Write out the material exactly, without any of its pictures.

____

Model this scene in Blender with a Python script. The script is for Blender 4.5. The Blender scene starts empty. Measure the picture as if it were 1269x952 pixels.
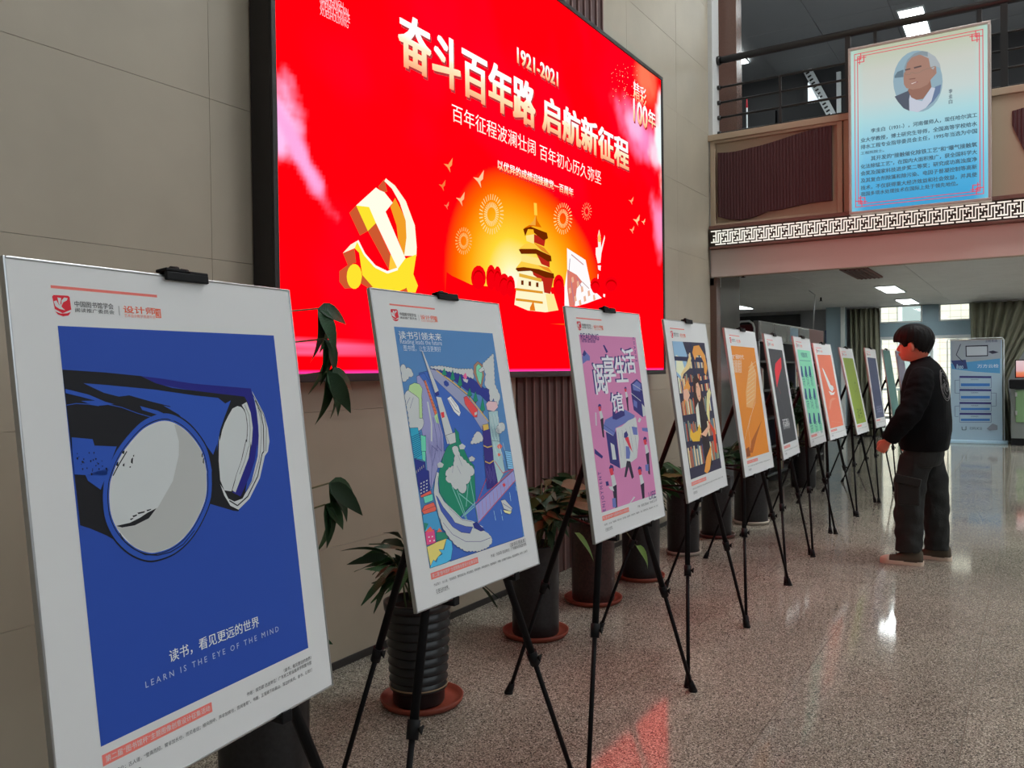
import bpy, bmesh, math, random
from mathutils import Vector, Matrix, noise
PI=math.pi
S=bpy.context.scene
COL=S.collection
# ---------------------------------------------------------------- camera
cam=bpy.data.cameras.new('camera');camo=bpy.data.objects.new('camera',cam);COL.objects.link(camo)
cr,cu,cf=Vector((.52626,-.85022,-.01289)),Vector((.01864,-.00362,.99982)),Vector((.85012,.52641,-.01394))
camo.matrix_world=Matrix(((cr.x,cu.x,-cf.x,0),(cr.y,cu.y,-cf.y,0),(cr.z,cu.z,-cf.z,1.30),(0,0,0,1)))
cam.sensor_fit='HORIZONTAL';cam.sensor_width=36;cam.lens=36*1041.36/1269
cam.clip_start=.02;cam.clip_end=200
S.camera=camo
# ---------------------------------------------------------------- light
SKY=(.86,.95,1.0);SKYS=1.6;LEDR=2.4;LAMP=12.0
w=bpy.data.worlds.new('sky');S.world=w;w.use_nodes=True
bg=w.node_tree.nodes['Background'];bg.inputs[0].default_value=(*SKY,1);bg.inputs[1].default_value=SKYS
sun=bpy.data.lights.new('sun','SUN');sun.energy=7;sun.angle=.02;sun.color=(1,.97,.9);so=bpy.data.objects.new('sun',sun);COL.objects.link(so);so.rotation_euler=Vector((-.40,-.30,.86)).to_track_quat('Z','Y').to_euler()
S.view_settings.view_transform='Standard';S.view_settings.look='None';S.view_settings.gamma=1
S.view_settings.use_curve_mapping=False;S.view_settings.exposure=0
S.cycles.max_bounces=8;S.cycles.diffuse_bounces=4;S.cycles.glossy_bounces=4;S.cycles.use_denoising=True
# ---------------------------------------------------------------- helpers
def lin(c): 
    c=c/255;return c/12.92 if c<=.04045 else ((c+.055)/1.055)**2.4
def rgb(r,g,b,k=1): return (min(lin(r)*k,.95),min(lin(g)*k,.95),min(lin(b)*k,.95))
MATS={}
def mat(name,col=(.5,.5,.5),rough=.6,metal=0,emis=None,estr=0,alpha=1,var=0,vscale=6,bump=0,bscale=60,spec=.5,trans=0,coat=0):
    m=bpy.data.materials.new(name);m.use_nodes=True;nt=m.node_tree;p=nt.nodes['Principled BSDF']
    p.inputs['Base Color'].default_value=(*col,1);p.inputs['Roughness'].default_value=rough;p.inputs['Metallic'].default_value=metal
    p.inputs['Specular IOR Level'].default_value=spec;p.inputs['Transmission Weight'].default_value=trans;p.inputs['Coat Weight'].default_value=coat
    if emis: p.inputs['Emission Color'].default_value=(*emis,1);p.inputs['Emission Strength'].default_value=estr
    if var or bump:
        tc=nt.nodes.new('ShaderNodeTexCoord')
    if var:
        n=nt.nodes.new('ShaderNodeTexNoise');n.inputs['Scale'].default_value=vscale;n.inputs['Detail'].default_value=4
        r=nt.nodes.new('ShaderNodeValToRGB');a=[max(0,c*(1-var)) for c in col];b=[min(1,c*(1+var)) for c in col]
        r.color_ramp.elements[0].color=(*a,1);r.color_ramp.elements[1].color=(*b,1);r.color_ramp.elements[0].position=.3;r.color_ramp.elements[1].position=.7
        nt.links.new(tc.outputs['Object'],n.inputs['Vector']);nt.links.new(n.outputs['Fac'],r.inputs[0]);nt.links.new(r.outputs[0],p.inputs['Base Color'])
    if bump:
        n=nt.nodes.new('ShaderNodeTexNoise');n.inputs['Scale'].default_value=bscale
        b=nt.nodes.new('ShaderNodeBump');b.inputs['Strength'].default_value=bump;b.inputs['Distance'].default_value=.004
        nt.links.new(tc.outputs['Object'],n.inputs['Vector']);nt.links.new(n.outputs['Fac'],b.inputs['Height']);nt.links.new(b.outputs[0],p.inputs['Normal'])
    MATS[name]=m;return m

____

→ ANSWER FOR THE TASK
Model this scene in Blender with a Python script. The script is for Blender 4.5. The Blender scene starts empty. Measure the picture as if it were 1269x952 pixels.
import bpy, bmesh, math, random
from mathutils import Vector, Matrix, noise
PI=math.pi
S=bpy.context.scene
COL=S.collection
# ---------------------------------------------------------------- camera
cam=bpy.data.cameras.new('camera');camo=bpy.data.objects.new('camera',cam);COL.objects.link(camo)
cr,cu,cf=Vector((.52626,-.85022,-.01289)),Vector((.01864,-.00362,.99982)),Vector((.85012,.52641,-.01394))
camo.matrix_world=Matrix(((cr.x,cu.x,-cf.x,0),(cr.y,cu.y,-cf.y,0),(cr.z,cu.z,-cf.z,1.30),(0,0,0,1)))
cam.sensor_fit='HORIZONTAL';cam.sensor_width=36;cam.lens=36*1041.36/1269
cam.clip_start=.02;cam.clip_end=200
S.camera=camo
# ---------------------------------------------------------------- light
SKY=(.86,.95,1.0);SKYS=1.6;LEDR=2.4;LAMP=12.0
w=bpy.data.worlds.new('sky');S.world=w;w.use_nodes=True
bg=w.node_tree.nodes['Background'];bg.inputs[0].default_value=(*SKY,1);bg.inputs[1].default_value=SKYS
sun=bpy.data.lights.new('sun','SUN');sun.energy=7;sun.angle=.02;sun.color=(1,.97,.9);so=bpy.data.objects.new('sun',sun);COL.objects.link(so);so.rotation_euler=Vector((-.40,-.30,.86)).to_track_quat('Z','Y').to_euler()
S.view_settings.view_transform='Standard';S.view_settings.look='None';S.view_settings.gamma=1
S.view_settings.use_curve_mapping=False;S.view_settings.exposure=0
S.cycles.max_bounces=8;S.cycles.diffuse_bounces=4;S.cycles.glossy_bounces=4;S.cycles.use_denoising=True
# ---------------------------------------------------------------- helpers
def lin(c): 
    c=c/255;return c/12.92 if c<=.04045 else ((c+.055)/1.055)**2.4
def rgb(r,g,b,k=1): return (min(lin(r)*k,.95),min(lin(g)*k,.95),min(lin(b)*k,.95))
MATS={}
def mat(name,col=(.5,.5,.5),rough=.6,metal=0,emis=None,estr=0,alpha=1,var=0,vscale=6,bump=0,bscale=60,spec=.5,trans=0,coat=0):
    m=bpy.data.materials.new(name);m.use_nodes=True;nt=m.node_tree;p=nt.nodes['Principled BSDF']
    p.inputs['Base Color'].default_value=(*col,1);p.inputs['Roughness'].default_value=rough;p.inputs['Metallic'].default_value=metal
    p.inputs['Specular IOR Level'].default_value=spec;p.inputs['Transmission Weight'].default_value=trans;p.inputs['Coat Weight'].default_value=coat
    if emis: p.inputs['Emission Color'].default_value=(*emis,1);p.inputs['Emission Strength'].default_value=estr
    if var or bump:
        tc=nt.nodes.new('ShaderNodeTexCoord')
    if var:
        n=nt.nodes.new('ShaderNodeTexNoise');n.inputs['Scale'].default_value=vscale;n.inputs['Detail'].default_value=4
        r=nt.nodes.new('ShaderNodeValToRGB');a=[max(0,c*(1-var)) for c in col];b=[min(1,c*(1+var)) for c in col]
        r.color_ramp.elements[0].color=(*a,1);r.color_ramp.elements[1].color=(*b,1);r.color_ramp.elements[0].position=.3;r.color_ramp.elements[1].position=.7
        nt.links.new(tc.outputs['Object'],n.inputs['Vector']);nt.links.new(n.outputs['Fac'],r.inputs[0]);nt.links.new(r.outputs[0],p.inputs['Base Color'])
    if bump:
        n=nt.nodes.new('ShaderNodeTexNoise');n.inputs['Scale'].default_value=bscale
        b=nt.nodes.new('ShaderNodeBump');b.inputs['Strength'].default_value=bump;b.inputs['Distance'].default_value=.004
        nt.links.new(tc.outputs['Object'],n.inputs['Vector']);nt.links.new(n.outputs['Fac'],b.inputs['Height']);nt.links.new(b.outputs[0],p.inputs['Normal'])
    MATS[name]=m;return m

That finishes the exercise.